I've been good. I spent two more hours collecting weeds from the interior of the Wattle Woods - Alkanet (a semi-weed which the bees adore), annual Forget-me-nots, Cleavers (aargh!), and the cutest little ground cover, Creeping Charlie. Make that grrrr-ound cover! This quartet of lively nuisances is again romping around the Wattle Woods' shrubs, roses and ornamental grasses. Grrrr.... indeed!

Sunday 11th December

Wow! 35mm of rain fell overnight, plus the big wooshy irrigation was running, so the house gardens have been well-watered. That's nice - things look so tired after the hot dry winds have been blowing, even for one day. Same could be said about the gardener - the dry winds are oddly energy-sapping for people as well. And often lead to social misbehaviour...

 Nasturtiums and pansies.
Summer Annuals

Non-Gardening Partner says that everything will be far too wet to burn today. He is probably right, but he has an ulterior motive - I have a singing concert this afternoon, and was planning to leave him in charge of the bonfire.
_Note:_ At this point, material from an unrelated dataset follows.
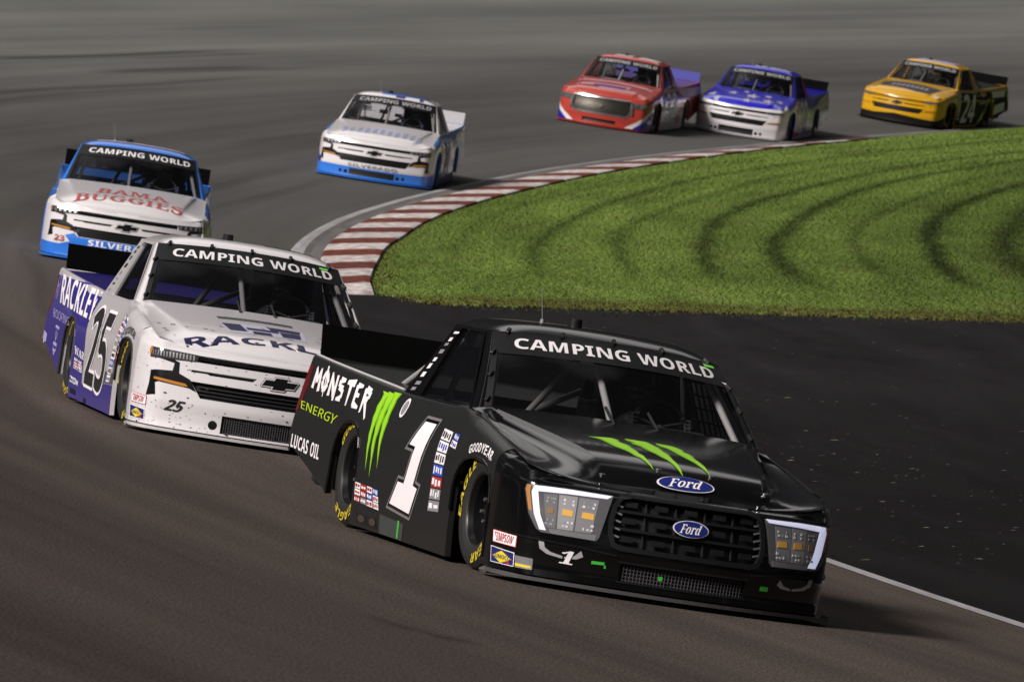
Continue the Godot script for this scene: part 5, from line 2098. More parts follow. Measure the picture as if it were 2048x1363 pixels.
func truck_white_purple() -> void:
	var t := new_truck("race_truck", "scuffed white truck with violet bed and black number 25 behind the black truck", "bowtie", -2.2602, -56.3125, 11.58, 1.0)
	var white := paint("paint_white", Color(0.60, 0.585, 0.61), 0.28)
	var violet := paint("paint_violet", Color(0.038, 0.028, 0.28), 0.3)
	var s := base_spec(white)
	s.bed = violet
	s.lip = mat("arch_dark", Color(0.02, 0.02, 0.022), 0.5)
	s.emblem_rim = white
	s.splitter = white
	build_body(t, s)
	front_bowtie(t, s)
	var ink := vinyl("decal_ink", Color(0.02, 0.02, 0.022))
	var paper := vinyl("decal_white", Color(0.78, 0.75, 0.78))
	side_paint(t, "violet_panel", poly([-3.2, 1.05, -0.66, 1.05, -0.66, 0.84, -0.74, 0.62, -0.62, 0.36, -0.56, 0.17, 0.35, 0.15, 0.40, 0.235, 1.30, 0.262, 1.30, -0.1, -3.2, -0.1]), violet)
	side_paint(t, "grey_stripe", poly([0.36, 0.238, 1.28, 0.266, 1.26, 0.345, 0.40, 0.330]), paint("paint_grey", Color(0.11, 0.11, 0.13), 0.3), 0.0020)
	side_text(t, "side_number", "25", quad4(-0.541, 0.772, 0.441, 0.772, 0.500, 0.150, -0.440, 0.168), ink, 0.0060, null, 0.0, paper, 0.024)
	side_text(t, "sponsor_lettering", "RACKLEY", quad4(-2.475, 0.935, -0.775, 0.880, -0.600, 0.650, -2.287, 0.705), paper, 0.004)
	side_text(t, "sponsor_lettering", "ROOFING", quad4(-2.551, 0.648, -1.626, 0.620, -1.569, 0.560, -2.493, 0.581), vinyl("decal_lilac", Color(0.36, 0.33, 0.55)), 0.004, font_thin)
	side_text(t, "sponsor_lettering", "WAR", quad4(-1.10, 0.432, -0.62, 0.400, -0.60, 0.345, -1.075, 0.370), paper, 0.004, font_serif)
	stickers(t, "team_sticker", quad4(-1.06, 0.350, -0.66, 0.330, -0.60, 0.245, -1.03, 0.262), 2, 3, 21)
	stickers(t, "team_sticker", quad4(-1.13, 0.20, -0.70, 0.185, -0.70, 0.135, -1.12, 0.150), 3, 1, 22)
	for e in both(t):
		var mb := MB.new()
		var q := flip_quad(quad4(-2.30, 0.53, -2.05, 0.52, -2.05, 0.28, -2.30, 0.29), e[0])
		strokes(mb, [[0.1, 0.96, 0.95, 0.96, 1.0, 1.0], [0.5, 0.9, 0.5, 0.45, 0.9, 0.5], [0.25, 0.8, 0.5, 0.5, 0.6, 0.5], [0.75, 0.8, 0.5, 0.5, 0.6, 0.5], [0.1, 0.4, 0.9, 0.4, 1.2, 1.2], [0.15, 0.28, 0.5, 0.05, 0.8, 0.8], [0.85, 0.28, 0.5, 0.05, 0.8, 0.8], [0.2, 0.2, 0.8, 0.2, 0.8, 0.8]], e[1], q, 0.022, 0.004)
		strokes(mb, [[0.0, 0.5, 1.0, 0.5, 1.0, 1.0]], e[1], flip_quad(quad4(-2.88, 0.455, -2.70, 0.44, -2.66, 0.36, -2.84, 0.385), e[0]), 0.07, 0.004)
		var lq := flip_quad(quad4(-2.68, 0.93, -2.50, 0.92, -2.44, 0.70, -2.62, 0.72), e[0])
		strokes(mb, [[0.1, 0.7, 0.55, 1.0, 0.5, 0.5], [0.55, 1.0, 0.95, 0.7, 0.5, 0.5], [0.1, 0.7, 0.5, 0.5, 0.5, 0.5], [0.5, 0.5, 0.95, 0.7, 0.5, 0.5], [0.2, 0.6, 0.25, 0.1, 0.5, 0.5], [0.85, 0.6, 0.6, 0.05, 0.5, 0.5], [0.5, 0.5, 0.45, 0.05, 0.5, 0.5]], e[1], lq, 0.018, 0.0042)
		obj("emblem_decal", mb, vinyl("decal_lilac", Color(0.36, 0.33, 0.55)), t.node)
	stickers(t, "contingency_sticker", quad4(0.84, 0.80, 1.06, 0.79, 0.80, 0.262, 0.60, 0.255), 1, 9, 24)
	stickers(t, "contingency_sticker", quad4(1.06, 0.78, 1.17, 0.77, 0.98, 0.42, 0.86, 0.43), 1, 5, 25)
	wheel_arch_lettering(t, ink)
	pillar_stickers(t, 5, ink)
	side_paint(t, "exhaust_opening", poly([-1.06, 0.11, -0.80, 0.10, -0.78, 0.062, -1.04, 0.068]), mat("grille_dark", Color(0.006, 0.006, 0.007), 0.5), 0.0035)
	side_paint(t, "jack_notch", poly([-0.38, 0.075, -0.25, 0.07, -0.25, 0.03, -0.38, 0.03]), mat("grille_dark", Color(0.006, 0.006, 0.007), 0.5), 0.0035)
	# hood
	var navy := vinyl("decal_hood_navy", Color(0.013, 0.012, 0.055))
	var mb2 := MB.new()
	letter(mb2, "RACKLEY", t.hood, quad4(-0.70, 2.085, 0.66, 2.085, 0.665, 2.205, -0.69, 2.205), 0.004, null, 0.0, 0.08)
	obj("hood_lettering", mb2, navy, t.node)
	var lg := MB.new()
	for p in [[-0.36, 1.62, -0.22, 1.62, -0.20, 1.88, -0.33, 1.88], [-0.02, 1.60, 0.24, 1.58, 0.22, 1.70, 0.0, 1.72], [0.06, 1.74, 0.22, 1.72, 0.20, 1.90, 0.06, 1.92], [-0.19, 1.72, 0.05, 1.72, 0.05, 1.80, -0.19, 1.80], [-0.16, 1.84, -0.02, 1.84, -0.02, 1.94, -0.16, 1.94]]:
		conform(lg, poly(p), t.hood, 0.004, Vector2(0.08, 0.08))
	obj("hood_emblem", lg, navy, t.node)
	var lg2 := MB.new()
	conform(lg2, poly([-0.37, 1.60, 0.27, 1.55, 0.24, 1.95, -0.34, 1.95]), t.hood, 0.002, Vector2(0.08, 0.08))
	obj("hood_emblem", lg2, vinyl("decal_pale_lilac", Color(0.42, 0.41, 0.52)), t.node)
	for k in 3:
		var lv := MB.new()
		conform(lv, rect(-0.36, 1.36 + 0.035 * k, 0.21, 1.375 + 0.035 * k), t.hood, 0.003, Vector2(0.08, 0.08))
		obj("hood_louvre", lv, mat("grille_dark", Color(0.006, 0.006, 0.007), 0.5), t.node)
	# roof panels
	for p in [[-0.30, 0.30, -0.18, 0.30, -0.18, 0.75, -0.30, 0.75], [-0.02, 0.28, 0.10, 0.28, 0.10, 0.75, -0.02, 0.75], [0.18, 0.22, 0.78, 0.22, 0.78, 0.44, 0.18, 0.44], [0.18, 0.55, 0.78, 0.55, 0.78, 0.72, 0.18, 0.72]]:
		var rb := MB.new()
		conform(rb, poly(p), t.roof, 0.003, Vector2(0.1, 0.1))
		obj("roof_marking", rb, vinyl("roof_slate", Color(0.045, 0.045, 0.05)), t.node)
	nose_stickers(t)
	nose_text(t, "nose_number", "25", quad4(-0.80, 0.266, -0.655, 0.266, -0.690, 0.182, -0.825, 0.182), ink, 0.005, null, 0.10)
	var gt := MB.new()
	conform(gt, rect(0.76, 0.925, 0.86, 0.955), t.screen, 0.0045, Vector2(0.2, 0.2))
	obj("green_tape", gt, vinyl("tape_green_bright", Color(0.16, 0.72, 0.08)), t.node)
	# rubber scuffs thrown on the nose
	var r := RandomNumberGenerator.new()
	r.seed = 41
	var sc := MB.new()
	for k in 330:
		var low := r.randf() < 0.65
		var a := r.randf_range(-1.36, 1.3)
		var y := r.randf_range(0.065, 0.24) if low else r.randf_range(0.24, 0.62)
		var sz := r.randf_range(0.0012, 0.0042) * (1.0 if r.randf() < 0.93 else 2.2)
		var pl := PackedVector2Array()
		var tl := r.randf() * TAU
		for j in 5:
			var rad := sz * r.randf_range(0.6, 1.4)
			pl.append(Vector2(a + cos(tl + TAU * j / 5.0) * rad * 1.6, y + sin(tl + TAU * j / 5.0) * rad))
		emit_poly(sc, pl, t.nose, 0.0028)
	for k in 46:
		var a := r.randf_range(-0.86, 0.8)
		var z := r.randf_range(1.55, 2.3)
		var l := r.randf_range(0.004, 0.022)
		emit_poly(sc, PackedVector2Array([Vector2(a, z), Vector2(a + l * 1.5, z + l), Vector2(a + l * 1.3, z + l * 1.6), Vector2(a - l * 0.3, z + l * 0.7)]), t.hood, 0.0045)
	var so := obj("rubber_scuff", sc, vinyl("scuff", Color(0.035, 0.032, 0.032)), t.node)
	so.set_meta("kind", "stuff")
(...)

Cunningly I have now suggested that he help me fill the trailer with it (several times) and dump it by the fence-line. Profound silence. Wish me luck!

In the meantime I'm staying inside, writing up rose pages for some of my newer David Austin roses. Two more pink fluffies (Strawberry Hill and the Wedgwood Rose) - what can one say about pink fluffy roses that hasn't already been said? Compare them to ballet tutus? I'm sure I've already done that. For me they're a bit floppy. And there's the super-drooper Lichfield Angel, stems never strong enough to hold up their flower-heads, even when it hasn't rained.

 Another David Austin which droops at the slightest excuse.
Lady of Megginch Roses

One doesn't like to criticise the great rose-breeding master, after all. But several of my newer David Austins seem to be a little top-heavy.

A brilliant thought...

Yes, a brilliant thought! The trailer full of rose rubbish could go to the dump. Ha! Tis done. NGP has been helping, dragging and stomping down the tangle. And now he has been sent off to the 'Resource Recovery Park', where he will pay the small charge. What a great idea!

Much Later...

I'm back from my Christmas Carols concert, and I see a huge open garden space where most of the Banksia rose was, with loads of firewood logs waiting for me to cart away to the stack. NGP has been busy. And the cost of the dumping? Twelve dollars. So why did I ever think about burning the stuff? Too silly.

 Suddenly my washing line is sunny again!
Where the Banksia Rose Was

I know what I'm doing tomorrow. I'm attacking the last pieces of the rose, raking the new garden, and also finishing weeding out the Fabulous Four (see above) from below the glass-house.


No I'm not. I'm going swimming, exercise for the aging hip. Sorry dogs, but the dog park is not on today's list, nor is gardening. It's been thundering overhead, and now noisy rain is pelting down. There are even puddles all over my free-draining (i.e. sandy) lawns.

Summer? Yeay? It's somewhat cool for so-called summer. Not that I am complaining - the wise gardener lives at ease with the weather, after all. But I expect all the Lichfield Angels will be totally bent over, flower-faces muddy in the wet dirt. Dear things! I'll pick them for the house vases.